═════ ITEMS

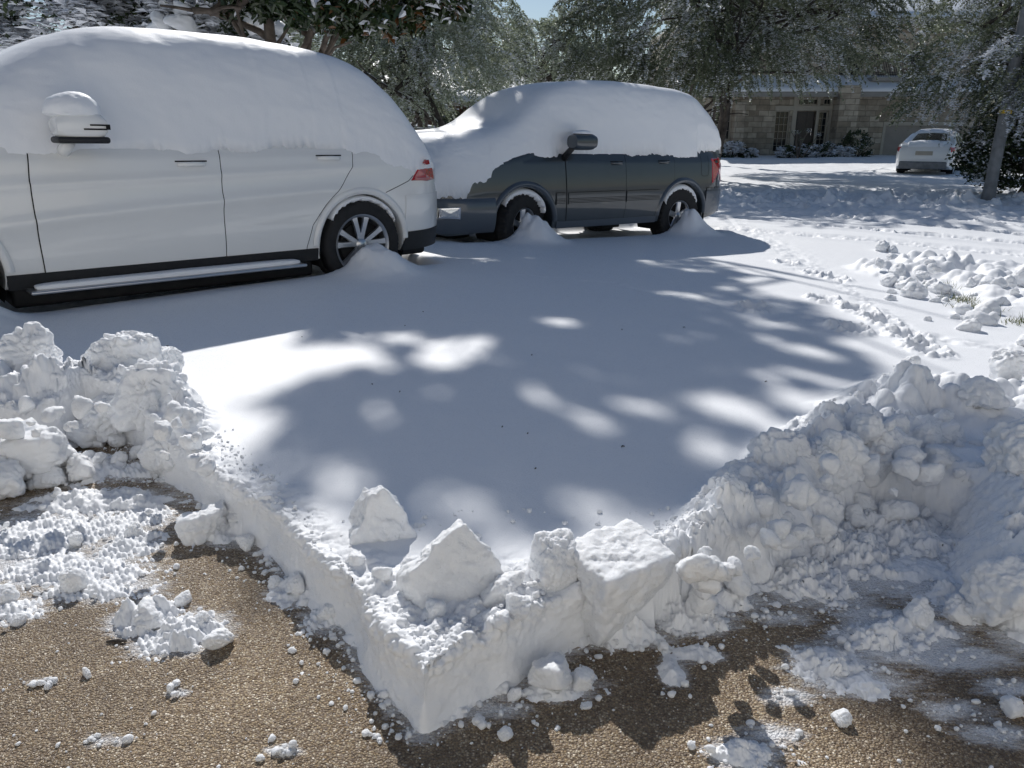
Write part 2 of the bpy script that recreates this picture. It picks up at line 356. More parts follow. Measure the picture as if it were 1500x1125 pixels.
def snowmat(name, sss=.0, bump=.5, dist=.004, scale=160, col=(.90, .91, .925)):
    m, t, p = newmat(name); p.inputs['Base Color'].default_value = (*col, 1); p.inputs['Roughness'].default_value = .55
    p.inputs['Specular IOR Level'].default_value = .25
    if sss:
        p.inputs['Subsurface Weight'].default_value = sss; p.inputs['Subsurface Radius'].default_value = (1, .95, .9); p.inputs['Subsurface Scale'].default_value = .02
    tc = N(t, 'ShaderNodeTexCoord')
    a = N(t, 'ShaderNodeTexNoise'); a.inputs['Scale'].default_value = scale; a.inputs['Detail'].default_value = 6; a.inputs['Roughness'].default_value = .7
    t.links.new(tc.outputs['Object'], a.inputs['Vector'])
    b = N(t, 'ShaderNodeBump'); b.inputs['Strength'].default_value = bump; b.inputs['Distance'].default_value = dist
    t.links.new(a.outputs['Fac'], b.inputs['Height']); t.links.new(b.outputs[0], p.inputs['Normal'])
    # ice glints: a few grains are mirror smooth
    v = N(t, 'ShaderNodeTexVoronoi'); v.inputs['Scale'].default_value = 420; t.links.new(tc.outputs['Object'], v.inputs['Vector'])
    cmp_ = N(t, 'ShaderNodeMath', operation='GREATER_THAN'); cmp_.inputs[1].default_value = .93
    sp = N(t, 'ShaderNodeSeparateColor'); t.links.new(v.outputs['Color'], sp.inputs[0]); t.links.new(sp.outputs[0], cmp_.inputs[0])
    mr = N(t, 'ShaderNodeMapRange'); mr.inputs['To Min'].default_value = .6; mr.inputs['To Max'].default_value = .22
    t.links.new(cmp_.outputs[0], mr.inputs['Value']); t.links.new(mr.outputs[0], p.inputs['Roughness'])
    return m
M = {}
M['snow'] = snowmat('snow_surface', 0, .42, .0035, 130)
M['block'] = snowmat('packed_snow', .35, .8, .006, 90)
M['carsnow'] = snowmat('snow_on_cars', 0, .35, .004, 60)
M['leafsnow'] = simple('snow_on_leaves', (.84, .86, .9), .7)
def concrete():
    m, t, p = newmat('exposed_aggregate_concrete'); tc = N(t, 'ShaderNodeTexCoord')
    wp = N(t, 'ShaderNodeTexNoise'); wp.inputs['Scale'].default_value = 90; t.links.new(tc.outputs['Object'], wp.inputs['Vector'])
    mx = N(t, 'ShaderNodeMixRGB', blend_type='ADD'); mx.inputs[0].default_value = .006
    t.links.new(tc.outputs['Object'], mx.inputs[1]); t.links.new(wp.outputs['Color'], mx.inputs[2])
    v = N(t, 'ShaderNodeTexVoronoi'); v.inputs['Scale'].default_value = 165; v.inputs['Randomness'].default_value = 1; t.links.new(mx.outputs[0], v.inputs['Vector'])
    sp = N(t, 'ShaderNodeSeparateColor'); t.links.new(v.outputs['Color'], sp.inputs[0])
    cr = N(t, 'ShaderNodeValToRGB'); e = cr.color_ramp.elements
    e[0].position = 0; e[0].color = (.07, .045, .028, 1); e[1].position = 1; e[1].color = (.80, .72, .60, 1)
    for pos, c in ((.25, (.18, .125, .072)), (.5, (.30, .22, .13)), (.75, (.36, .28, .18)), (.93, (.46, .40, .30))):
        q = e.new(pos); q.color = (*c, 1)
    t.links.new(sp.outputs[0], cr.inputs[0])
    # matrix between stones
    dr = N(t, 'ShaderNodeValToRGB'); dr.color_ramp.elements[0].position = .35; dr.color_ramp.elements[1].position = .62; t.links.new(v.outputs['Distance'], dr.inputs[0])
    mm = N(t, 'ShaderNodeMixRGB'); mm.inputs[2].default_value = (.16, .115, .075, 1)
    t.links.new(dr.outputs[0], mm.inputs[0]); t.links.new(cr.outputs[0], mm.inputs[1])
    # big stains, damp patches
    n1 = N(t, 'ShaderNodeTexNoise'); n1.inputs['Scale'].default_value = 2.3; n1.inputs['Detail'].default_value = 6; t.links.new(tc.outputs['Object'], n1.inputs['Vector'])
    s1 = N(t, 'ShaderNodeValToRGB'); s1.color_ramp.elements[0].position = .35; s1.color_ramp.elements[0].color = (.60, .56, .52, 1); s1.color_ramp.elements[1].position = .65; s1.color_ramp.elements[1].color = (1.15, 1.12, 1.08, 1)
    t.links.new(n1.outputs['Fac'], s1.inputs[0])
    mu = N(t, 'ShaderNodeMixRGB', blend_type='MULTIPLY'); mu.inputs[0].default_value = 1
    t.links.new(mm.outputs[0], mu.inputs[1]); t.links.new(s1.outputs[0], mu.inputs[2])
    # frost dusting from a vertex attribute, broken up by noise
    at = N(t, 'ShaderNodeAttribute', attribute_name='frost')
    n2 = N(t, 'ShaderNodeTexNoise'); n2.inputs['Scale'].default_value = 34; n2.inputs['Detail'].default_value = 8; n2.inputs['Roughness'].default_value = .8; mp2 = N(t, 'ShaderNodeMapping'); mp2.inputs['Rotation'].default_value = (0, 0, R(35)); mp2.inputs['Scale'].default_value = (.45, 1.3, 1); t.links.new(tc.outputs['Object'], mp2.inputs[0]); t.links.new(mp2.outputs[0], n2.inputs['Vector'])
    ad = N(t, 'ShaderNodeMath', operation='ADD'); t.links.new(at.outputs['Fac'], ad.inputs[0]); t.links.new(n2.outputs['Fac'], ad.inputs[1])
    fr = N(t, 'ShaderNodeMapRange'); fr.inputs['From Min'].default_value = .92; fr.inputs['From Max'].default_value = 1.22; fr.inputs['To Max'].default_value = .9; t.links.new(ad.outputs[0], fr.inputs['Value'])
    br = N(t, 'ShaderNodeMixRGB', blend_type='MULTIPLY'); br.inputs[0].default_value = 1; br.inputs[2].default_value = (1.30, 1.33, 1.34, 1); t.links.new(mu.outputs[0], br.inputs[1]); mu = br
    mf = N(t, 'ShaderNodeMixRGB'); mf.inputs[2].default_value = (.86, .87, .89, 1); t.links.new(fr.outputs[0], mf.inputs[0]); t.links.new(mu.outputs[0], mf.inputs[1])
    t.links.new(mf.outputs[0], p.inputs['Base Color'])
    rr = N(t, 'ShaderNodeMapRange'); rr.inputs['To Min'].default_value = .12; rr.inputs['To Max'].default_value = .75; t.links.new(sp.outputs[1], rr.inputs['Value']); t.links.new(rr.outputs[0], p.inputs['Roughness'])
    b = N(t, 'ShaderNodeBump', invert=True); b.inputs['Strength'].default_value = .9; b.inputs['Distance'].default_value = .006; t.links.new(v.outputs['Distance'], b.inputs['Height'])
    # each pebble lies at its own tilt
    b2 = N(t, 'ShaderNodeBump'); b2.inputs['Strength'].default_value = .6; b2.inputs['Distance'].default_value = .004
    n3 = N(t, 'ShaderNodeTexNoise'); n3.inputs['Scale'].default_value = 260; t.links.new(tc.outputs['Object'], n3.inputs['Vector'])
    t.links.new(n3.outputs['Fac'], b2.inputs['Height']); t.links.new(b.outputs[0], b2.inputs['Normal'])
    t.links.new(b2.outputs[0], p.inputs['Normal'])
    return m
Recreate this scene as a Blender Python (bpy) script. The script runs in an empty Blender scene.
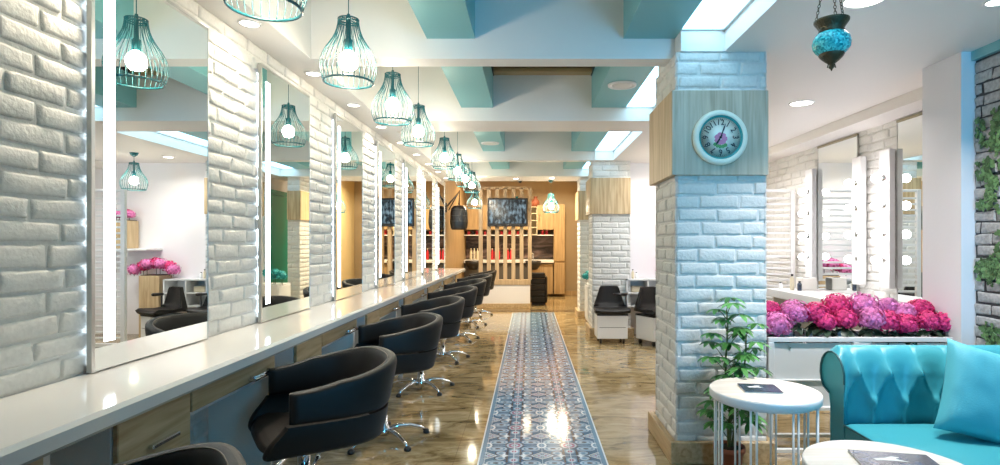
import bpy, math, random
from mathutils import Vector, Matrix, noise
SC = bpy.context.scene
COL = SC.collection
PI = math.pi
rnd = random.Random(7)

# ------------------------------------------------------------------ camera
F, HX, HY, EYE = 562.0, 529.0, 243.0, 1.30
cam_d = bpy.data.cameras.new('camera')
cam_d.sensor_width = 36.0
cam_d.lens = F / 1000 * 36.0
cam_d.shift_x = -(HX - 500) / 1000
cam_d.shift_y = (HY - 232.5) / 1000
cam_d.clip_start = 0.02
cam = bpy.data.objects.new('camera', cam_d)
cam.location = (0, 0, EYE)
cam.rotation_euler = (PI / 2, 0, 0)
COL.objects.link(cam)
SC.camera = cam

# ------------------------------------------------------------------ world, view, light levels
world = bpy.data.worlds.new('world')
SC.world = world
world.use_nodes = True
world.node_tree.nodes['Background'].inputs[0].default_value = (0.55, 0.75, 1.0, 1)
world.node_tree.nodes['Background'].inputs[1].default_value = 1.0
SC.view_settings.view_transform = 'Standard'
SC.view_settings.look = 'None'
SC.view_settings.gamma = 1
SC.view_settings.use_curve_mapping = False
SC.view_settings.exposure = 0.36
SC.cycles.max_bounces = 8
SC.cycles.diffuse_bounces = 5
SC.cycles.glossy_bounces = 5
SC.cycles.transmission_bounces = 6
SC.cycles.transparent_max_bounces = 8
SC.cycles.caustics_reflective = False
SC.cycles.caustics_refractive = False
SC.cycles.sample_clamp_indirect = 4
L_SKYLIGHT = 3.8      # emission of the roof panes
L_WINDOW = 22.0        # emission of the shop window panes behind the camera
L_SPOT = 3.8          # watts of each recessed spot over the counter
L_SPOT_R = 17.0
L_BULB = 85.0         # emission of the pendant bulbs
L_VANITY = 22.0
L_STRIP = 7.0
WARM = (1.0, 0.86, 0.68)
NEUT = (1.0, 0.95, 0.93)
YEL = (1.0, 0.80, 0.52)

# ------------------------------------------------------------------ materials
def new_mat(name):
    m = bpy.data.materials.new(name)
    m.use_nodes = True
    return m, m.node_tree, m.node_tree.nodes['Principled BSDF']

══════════

THE REQUEST - Start at the line above containing "Recreate this scene" and stop at the line containing "rnd = random.Random(7)": print those lines and everything between them exactly, but not the pictures.

TASK OUTPUT -
Recreate this scene as a Blender Python (bpy) script. The script runs in an empty Blender scene.
import bpy, math, random
from mathutils import Vector, Matrix, noise
SC = bpy.context.scene
COL = SC.collection
PI = math.pi
rnd = random.Random(7)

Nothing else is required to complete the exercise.